▽

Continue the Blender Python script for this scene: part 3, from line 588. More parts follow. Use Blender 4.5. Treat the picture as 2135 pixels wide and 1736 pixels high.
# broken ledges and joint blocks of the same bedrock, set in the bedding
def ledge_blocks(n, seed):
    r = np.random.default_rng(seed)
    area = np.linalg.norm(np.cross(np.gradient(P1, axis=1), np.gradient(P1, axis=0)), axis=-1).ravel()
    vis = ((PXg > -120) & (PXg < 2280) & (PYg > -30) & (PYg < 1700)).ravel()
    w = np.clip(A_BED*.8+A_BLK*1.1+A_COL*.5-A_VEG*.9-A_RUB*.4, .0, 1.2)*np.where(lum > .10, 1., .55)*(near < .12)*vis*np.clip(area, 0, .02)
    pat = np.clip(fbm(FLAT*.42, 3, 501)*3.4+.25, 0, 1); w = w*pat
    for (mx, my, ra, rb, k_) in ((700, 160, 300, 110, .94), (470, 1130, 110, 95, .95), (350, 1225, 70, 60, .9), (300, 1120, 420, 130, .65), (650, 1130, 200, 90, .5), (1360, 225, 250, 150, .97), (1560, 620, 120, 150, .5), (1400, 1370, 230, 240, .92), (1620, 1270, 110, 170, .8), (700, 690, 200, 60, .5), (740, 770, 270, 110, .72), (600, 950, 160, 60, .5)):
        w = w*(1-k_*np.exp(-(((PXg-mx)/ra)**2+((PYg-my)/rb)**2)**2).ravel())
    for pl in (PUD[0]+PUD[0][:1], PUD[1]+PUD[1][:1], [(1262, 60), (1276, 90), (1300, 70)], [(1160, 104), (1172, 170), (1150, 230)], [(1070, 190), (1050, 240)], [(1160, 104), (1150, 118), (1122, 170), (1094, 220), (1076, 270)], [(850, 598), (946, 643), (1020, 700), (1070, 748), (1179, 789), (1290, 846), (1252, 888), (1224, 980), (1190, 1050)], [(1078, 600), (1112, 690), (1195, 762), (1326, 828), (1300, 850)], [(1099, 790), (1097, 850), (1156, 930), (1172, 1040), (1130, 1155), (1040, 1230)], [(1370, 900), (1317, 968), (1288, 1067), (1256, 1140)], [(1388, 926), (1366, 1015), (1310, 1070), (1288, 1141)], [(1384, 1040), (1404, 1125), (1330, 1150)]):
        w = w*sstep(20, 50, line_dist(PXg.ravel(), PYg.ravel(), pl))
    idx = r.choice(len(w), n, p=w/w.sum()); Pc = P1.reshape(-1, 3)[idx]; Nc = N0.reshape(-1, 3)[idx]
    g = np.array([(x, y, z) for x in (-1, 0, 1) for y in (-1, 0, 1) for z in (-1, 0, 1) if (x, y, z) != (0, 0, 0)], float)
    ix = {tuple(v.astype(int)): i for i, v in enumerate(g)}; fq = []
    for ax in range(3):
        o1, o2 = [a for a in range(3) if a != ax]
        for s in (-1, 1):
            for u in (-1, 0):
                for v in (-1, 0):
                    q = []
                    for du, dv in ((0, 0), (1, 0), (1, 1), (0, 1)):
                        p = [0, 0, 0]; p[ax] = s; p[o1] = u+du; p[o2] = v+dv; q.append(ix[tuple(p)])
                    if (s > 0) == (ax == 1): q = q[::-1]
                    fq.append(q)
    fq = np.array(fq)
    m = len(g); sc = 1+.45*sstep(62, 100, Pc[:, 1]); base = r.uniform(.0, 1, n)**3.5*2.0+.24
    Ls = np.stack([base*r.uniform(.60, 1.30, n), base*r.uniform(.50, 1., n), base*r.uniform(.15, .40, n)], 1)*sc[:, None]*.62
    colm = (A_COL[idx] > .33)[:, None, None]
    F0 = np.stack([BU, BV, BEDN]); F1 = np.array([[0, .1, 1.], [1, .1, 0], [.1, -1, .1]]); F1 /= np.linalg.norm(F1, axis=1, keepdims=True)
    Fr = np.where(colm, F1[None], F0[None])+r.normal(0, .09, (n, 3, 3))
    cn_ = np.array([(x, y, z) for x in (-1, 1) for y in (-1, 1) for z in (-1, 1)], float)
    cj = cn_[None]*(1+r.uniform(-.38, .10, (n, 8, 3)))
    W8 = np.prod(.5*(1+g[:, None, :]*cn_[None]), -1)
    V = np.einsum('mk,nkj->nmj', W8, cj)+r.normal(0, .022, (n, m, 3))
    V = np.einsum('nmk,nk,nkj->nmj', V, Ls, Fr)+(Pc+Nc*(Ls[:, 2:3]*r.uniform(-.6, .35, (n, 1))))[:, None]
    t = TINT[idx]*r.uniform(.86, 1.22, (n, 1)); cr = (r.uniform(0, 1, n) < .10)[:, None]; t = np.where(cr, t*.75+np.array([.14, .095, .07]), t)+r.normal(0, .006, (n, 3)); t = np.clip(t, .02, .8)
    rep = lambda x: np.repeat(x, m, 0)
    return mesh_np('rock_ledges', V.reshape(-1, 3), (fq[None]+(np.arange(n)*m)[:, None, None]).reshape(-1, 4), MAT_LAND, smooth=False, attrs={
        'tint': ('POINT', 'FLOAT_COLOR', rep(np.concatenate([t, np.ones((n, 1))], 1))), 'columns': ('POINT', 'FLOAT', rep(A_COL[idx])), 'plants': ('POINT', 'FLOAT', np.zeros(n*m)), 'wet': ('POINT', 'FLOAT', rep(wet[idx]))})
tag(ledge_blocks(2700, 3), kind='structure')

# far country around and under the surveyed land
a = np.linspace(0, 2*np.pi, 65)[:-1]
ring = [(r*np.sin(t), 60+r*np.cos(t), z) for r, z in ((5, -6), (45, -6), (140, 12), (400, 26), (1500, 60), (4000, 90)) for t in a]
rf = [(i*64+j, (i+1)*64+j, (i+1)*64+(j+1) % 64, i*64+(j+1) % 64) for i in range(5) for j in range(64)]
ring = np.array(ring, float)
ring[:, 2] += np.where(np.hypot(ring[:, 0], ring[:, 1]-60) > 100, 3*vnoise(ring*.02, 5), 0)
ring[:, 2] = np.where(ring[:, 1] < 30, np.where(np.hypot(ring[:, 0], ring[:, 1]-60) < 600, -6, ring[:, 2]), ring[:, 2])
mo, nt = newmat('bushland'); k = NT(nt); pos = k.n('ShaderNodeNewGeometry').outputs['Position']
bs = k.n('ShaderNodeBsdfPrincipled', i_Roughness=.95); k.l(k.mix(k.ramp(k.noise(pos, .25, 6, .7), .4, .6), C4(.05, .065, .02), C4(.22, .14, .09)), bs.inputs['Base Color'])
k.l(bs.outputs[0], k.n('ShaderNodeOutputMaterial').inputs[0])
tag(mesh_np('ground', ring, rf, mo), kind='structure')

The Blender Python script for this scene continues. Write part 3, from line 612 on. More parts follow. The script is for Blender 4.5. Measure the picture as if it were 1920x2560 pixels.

△

▸ GIVEN TASK
In the listing, find all lines with the string "parts" and copy them.

▸ COMPLETED TASK
Continue the Blender Python script for this scene: part 3, from line 588. More parts follow. Use Blender 4.5. Treat the picture as 2135 pixels wide and 1736 pixels high.
The Blender Python script for this scene continues. Write part 3, from line 612 on. More parts follow. The script is for Blender 4.5. Measure the picture as if it were 1920x2560 pixels.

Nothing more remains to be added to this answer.